The Science Fiction Learning Curve
Derricks came to Sliders as a theater actor, not a science fiction fan. While Jerry O’Connell and John Rhys-Davies would pitch episode ideas and engage deeply with the show’s scientific concepts, Derricks was more focused on understanding his character’s emotional truth.
“These guys understood sci-fi a lot more than I understood sci-fi,” he admitted. But that outsider perspective became an asset. Rembrandt’s confusion and wonder at the worlds they visited, his tendency to react emotionally rather than intellectually to each crisis, made him the audience’s surrogate.
You didn’t need to understand quantum mechanics to understand Rembrandt’s homesickness.
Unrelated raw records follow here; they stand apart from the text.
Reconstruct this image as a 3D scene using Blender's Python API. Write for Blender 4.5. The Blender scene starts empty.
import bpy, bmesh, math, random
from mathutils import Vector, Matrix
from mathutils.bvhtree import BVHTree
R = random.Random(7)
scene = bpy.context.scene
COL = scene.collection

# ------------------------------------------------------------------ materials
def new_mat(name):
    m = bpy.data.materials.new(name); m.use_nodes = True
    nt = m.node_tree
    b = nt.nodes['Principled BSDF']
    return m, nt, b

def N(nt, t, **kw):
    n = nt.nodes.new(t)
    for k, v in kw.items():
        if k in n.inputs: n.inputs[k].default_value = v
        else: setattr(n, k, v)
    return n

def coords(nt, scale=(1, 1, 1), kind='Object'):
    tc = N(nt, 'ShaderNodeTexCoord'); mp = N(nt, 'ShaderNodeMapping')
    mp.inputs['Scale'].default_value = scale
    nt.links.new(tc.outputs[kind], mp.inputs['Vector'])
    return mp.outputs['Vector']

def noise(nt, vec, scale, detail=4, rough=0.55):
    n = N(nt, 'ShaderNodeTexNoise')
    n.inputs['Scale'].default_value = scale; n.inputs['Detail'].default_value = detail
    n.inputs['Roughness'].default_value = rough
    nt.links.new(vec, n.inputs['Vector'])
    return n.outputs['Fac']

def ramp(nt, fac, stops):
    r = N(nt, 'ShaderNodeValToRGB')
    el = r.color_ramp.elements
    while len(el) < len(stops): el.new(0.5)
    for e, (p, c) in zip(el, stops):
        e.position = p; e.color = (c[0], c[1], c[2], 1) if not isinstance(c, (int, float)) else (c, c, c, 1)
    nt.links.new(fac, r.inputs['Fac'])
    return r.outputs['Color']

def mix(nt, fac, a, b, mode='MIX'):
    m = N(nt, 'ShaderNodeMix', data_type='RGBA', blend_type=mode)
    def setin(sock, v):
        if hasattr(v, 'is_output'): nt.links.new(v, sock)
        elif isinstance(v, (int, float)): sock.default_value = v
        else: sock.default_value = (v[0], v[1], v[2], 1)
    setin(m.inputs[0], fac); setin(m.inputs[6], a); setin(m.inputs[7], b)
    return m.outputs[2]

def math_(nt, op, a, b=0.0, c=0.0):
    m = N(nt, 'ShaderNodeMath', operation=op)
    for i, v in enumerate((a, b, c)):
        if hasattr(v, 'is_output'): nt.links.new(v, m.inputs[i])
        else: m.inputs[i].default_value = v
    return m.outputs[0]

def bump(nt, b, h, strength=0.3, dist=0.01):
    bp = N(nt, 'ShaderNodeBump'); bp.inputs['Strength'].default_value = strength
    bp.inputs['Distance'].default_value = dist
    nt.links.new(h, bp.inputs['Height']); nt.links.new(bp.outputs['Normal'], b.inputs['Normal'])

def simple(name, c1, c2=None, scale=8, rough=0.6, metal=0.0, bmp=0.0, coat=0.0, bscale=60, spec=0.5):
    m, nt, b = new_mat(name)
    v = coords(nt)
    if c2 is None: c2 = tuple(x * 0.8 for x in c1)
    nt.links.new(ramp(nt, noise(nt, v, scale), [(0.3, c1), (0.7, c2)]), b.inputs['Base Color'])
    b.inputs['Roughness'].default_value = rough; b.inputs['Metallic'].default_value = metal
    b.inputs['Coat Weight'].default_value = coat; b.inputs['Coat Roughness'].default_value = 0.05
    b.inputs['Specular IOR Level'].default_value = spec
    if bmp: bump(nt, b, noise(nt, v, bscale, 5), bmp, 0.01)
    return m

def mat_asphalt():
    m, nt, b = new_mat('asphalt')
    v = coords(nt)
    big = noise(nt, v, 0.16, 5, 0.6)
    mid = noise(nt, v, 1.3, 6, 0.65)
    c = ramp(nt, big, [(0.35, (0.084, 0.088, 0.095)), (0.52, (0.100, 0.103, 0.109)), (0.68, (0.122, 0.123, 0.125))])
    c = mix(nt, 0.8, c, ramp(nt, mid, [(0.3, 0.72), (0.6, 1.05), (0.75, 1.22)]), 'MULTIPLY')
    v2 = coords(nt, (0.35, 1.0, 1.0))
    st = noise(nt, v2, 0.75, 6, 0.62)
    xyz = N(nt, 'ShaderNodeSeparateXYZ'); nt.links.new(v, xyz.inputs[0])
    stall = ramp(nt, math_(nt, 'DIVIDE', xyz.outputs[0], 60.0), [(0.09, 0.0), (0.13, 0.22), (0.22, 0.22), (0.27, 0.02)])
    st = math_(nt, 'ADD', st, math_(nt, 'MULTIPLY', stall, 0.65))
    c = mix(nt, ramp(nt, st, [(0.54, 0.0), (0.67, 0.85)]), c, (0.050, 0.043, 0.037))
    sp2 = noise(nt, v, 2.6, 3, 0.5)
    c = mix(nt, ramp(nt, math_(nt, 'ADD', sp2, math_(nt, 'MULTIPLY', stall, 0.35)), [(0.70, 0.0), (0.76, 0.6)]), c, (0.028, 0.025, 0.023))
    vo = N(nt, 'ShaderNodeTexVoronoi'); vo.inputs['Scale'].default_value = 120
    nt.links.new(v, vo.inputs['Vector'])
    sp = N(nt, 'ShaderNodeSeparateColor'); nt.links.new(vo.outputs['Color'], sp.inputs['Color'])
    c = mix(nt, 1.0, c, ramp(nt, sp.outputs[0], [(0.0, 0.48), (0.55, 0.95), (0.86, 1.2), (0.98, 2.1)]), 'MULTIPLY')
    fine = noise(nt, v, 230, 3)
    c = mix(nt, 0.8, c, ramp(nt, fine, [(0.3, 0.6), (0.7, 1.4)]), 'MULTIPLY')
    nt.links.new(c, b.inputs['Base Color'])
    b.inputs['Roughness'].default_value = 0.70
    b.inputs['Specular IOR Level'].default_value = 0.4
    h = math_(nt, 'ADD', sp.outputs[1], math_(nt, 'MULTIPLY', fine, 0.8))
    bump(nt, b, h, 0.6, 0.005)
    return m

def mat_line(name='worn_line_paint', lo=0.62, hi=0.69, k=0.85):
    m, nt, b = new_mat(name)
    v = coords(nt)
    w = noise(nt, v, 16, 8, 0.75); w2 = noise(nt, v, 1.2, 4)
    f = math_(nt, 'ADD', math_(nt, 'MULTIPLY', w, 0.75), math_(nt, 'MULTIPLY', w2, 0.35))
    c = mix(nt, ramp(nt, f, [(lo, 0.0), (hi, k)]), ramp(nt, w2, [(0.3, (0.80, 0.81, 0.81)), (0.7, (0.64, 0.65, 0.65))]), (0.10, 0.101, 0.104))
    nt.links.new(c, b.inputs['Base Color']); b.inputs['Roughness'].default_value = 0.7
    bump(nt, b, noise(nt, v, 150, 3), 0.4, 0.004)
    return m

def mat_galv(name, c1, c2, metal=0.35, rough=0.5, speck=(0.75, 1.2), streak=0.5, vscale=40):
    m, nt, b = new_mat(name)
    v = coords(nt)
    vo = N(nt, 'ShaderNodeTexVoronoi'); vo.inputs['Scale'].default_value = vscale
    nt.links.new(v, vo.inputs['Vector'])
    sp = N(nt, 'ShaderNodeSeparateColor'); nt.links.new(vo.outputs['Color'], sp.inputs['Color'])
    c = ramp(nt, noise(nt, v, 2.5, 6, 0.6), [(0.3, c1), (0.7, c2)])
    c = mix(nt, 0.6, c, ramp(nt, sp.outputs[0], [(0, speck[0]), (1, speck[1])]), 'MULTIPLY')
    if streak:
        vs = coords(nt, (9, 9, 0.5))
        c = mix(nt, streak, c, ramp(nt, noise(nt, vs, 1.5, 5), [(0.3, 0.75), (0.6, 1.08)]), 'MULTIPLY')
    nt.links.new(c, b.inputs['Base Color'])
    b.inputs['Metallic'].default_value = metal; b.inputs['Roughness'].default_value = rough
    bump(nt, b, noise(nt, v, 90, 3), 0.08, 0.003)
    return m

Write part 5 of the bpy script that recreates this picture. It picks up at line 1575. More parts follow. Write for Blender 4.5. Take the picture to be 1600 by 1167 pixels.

You didn’t need to grasp the scientific principles of sliding to feel his fear when facing down yet another dangerous parallel world. Derricks brought humanity to the high concept, grounding the show’s fantastical premise in recognizable emotion.
Growing Into Season Two
As Sliders moved into its second season, the show hit its stride. The production had learned from first season growing pains. The writers had a better handle on balancing sci-fi concepts with character development. And the cast had truly become the family they’d always claimed to be.
For Derricks, each episode meant an opportunity to discover something new about Rembrandt. “What kept me coming back was the fact that my character was growing,” he said. “I appreciated that, and I really fell in love with this guy. I really wanted to see this through, because I found it fascinating to continue to travel to parallel Earths and find new adventures.”
That growth was subtle but real. The Rembrandt of the pilot – primarily comic relief, the reluctant traveler—was evolving into something more complex. He was finding his courage. He was learning to be a valued member of the team, not just the guy who got dragged along for the ride. He was becoming a hero in his own right.
The early days of Sliders established not just a show, but a phenomenon. It created a devoted fanbase that would stick with the series through cast changes, network moves, and creative upheavals. And at the heart of it all was Cleavant Derricks, the Tony-winning Broadway star who’d taken a chance on television and found himself on a five-year journey across infinite earths.
Looking back years later, Derricks reflected on those formative seasons with deep appreciation. The show had given him something unexpected: a chance to combine his two passions—acting and music—in a role that would connect him with fans around the world.
“You never know,” he said, reflecting on his career’s unexpected turns. “My walk of life in this business has always been, I’m just walking…and it just happens.”
Sometimes the best journeys are the ones we never planned to take.